=== Aim of the task ===
Transcribe the listing in full, excluding any pictures.

=== Data shown ===
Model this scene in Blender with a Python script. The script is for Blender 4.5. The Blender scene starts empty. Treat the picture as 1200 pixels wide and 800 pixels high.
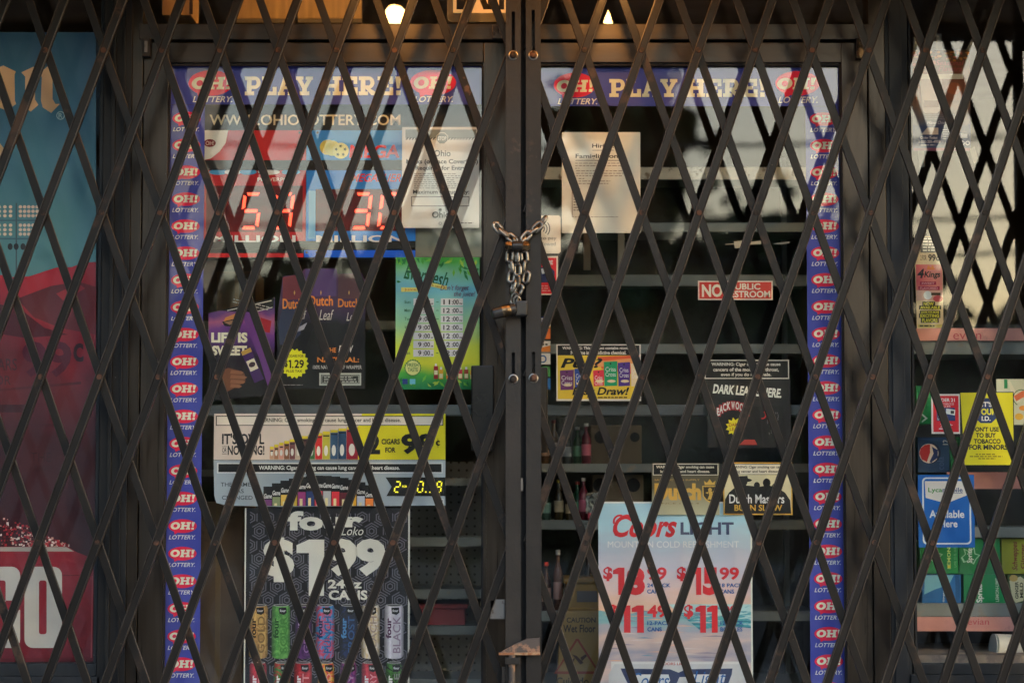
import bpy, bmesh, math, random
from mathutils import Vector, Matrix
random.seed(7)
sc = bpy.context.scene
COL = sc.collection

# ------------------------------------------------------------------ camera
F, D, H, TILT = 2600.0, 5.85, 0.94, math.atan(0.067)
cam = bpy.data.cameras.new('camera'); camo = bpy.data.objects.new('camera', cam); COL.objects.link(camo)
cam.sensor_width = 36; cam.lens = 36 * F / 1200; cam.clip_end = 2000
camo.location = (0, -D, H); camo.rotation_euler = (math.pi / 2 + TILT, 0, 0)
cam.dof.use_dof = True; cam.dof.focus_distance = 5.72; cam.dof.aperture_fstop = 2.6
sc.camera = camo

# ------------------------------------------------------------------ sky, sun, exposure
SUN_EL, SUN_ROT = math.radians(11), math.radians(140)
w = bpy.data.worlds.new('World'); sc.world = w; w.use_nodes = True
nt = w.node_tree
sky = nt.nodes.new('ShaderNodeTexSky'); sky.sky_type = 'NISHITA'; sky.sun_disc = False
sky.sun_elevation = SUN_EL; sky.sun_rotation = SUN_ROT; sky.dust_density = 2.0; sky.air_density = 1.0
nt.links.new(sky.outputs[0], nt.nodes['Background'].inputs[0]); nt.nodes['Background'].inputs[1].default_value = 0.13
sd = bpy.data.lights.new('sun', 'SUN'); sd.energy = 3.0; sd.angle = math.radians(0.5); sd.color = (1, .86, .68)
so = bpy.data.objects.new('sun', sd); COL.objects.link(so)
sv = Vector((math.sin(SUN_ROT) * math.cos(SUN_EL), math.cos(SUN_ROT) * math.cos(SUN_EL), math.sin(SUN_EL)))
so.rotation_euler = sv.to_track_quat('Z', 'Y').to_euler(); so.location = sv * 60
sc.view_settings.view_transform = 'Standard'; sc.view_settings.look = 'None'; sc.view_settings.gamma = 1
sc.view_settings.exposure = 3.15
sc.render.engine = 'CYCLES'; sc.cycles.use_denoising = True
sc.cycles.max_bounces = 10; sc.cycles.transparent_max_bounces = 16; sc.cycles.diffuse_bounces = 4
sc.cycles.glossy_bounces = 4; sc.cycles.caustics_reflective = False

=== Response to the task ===
Model this scene in Blender with a Python script. The script is for Blender 4.5. The Blender scene starts empty. Treat the picture as 1200 pixels wide and 800 pixels high.
import bpy, bmesh, math, random
from mathutils import Vector, Matrix
random.seed(7)
sc = bpy.context.scene
COL = sc.collection

# ------------------------------------------------------------------ camera
F, D, H, TILT = 2600.0, 5.85, 0.94, math.atan(0.067)
cam = bpy.data.cameras.new('camera'); camo = bpy.data.objects.new('camera', cam); COL.objects.link(camo)
cam.sensor_width = 36; cam.lens = 36 * F / 1200; cam.clip_end = 2000
camo.location = (0, -D, H); camo.rotation_euler = (math.pi / 2 + TILT, 0, 0)
cam.dof.use_dof = True; cam.dof.focus_distance = 5.72; cam.dof.aperture_fstop = 2.6
sc.camera = camo

# ------------------------------------------------------------------ sky, sun, exposure
SUN_EL, SUN_ROT = math.radians(11), math.radians(140)
w = bpy.data.worlds.new('World'); sc.world = w; w.use_nodes = True
nt = w.node_tree
sky = nt.nodes.new('ShaderNodeTexSky'); sky.sky_type = 'NISHITA'; sky.sun_disc = False
sky.sun_elevation = SUN_EL; sky.sun_rotation = SUN_ROT; sky.dust_density = 2.0; sky.air_density = 1.0
nt.links.new(sky.outputs[0], nt.nodes['Background'].inputs[0]); nt.nodes['Background'].inputs[1].default_value = 0.13
sd = bpy.data.lights.new('sun', 'SUN'); sd.energy = 3.0; sd.angle = math.radians(0.5); sd.color = (1, .86, .68)
so = bpy.data.objects.new('sun', sd); COL.objects.link(so)
sv = Vector((math.sin(SUN_ROT) * math.cos(SUN_EL), math.cos(SUN_ROT) * math.cos(SUN_EL), math.sin(SUN_EL)))
so.rotation_euler = sv.to_track_quat('Z', 'Y').to_euler(); so.location = sv * 60
sc.view_settings.view_transform = 'Standard'; sc.view_settings.look = 'None'; sc.view_settings.gamma = 1
sc.view_settings.exposure = 3.15
sc.render.engine = 'CYCLES'; sc.cycles.use_denoising = True
sc.cycles.max_bounces = 10; sc.cycles.transparent_max_bounces = 16; sc.cycles.diffuse_bounces = 4
sc.cycles.glossy_bounces = 4; sc.cycles.caustics_reflective = False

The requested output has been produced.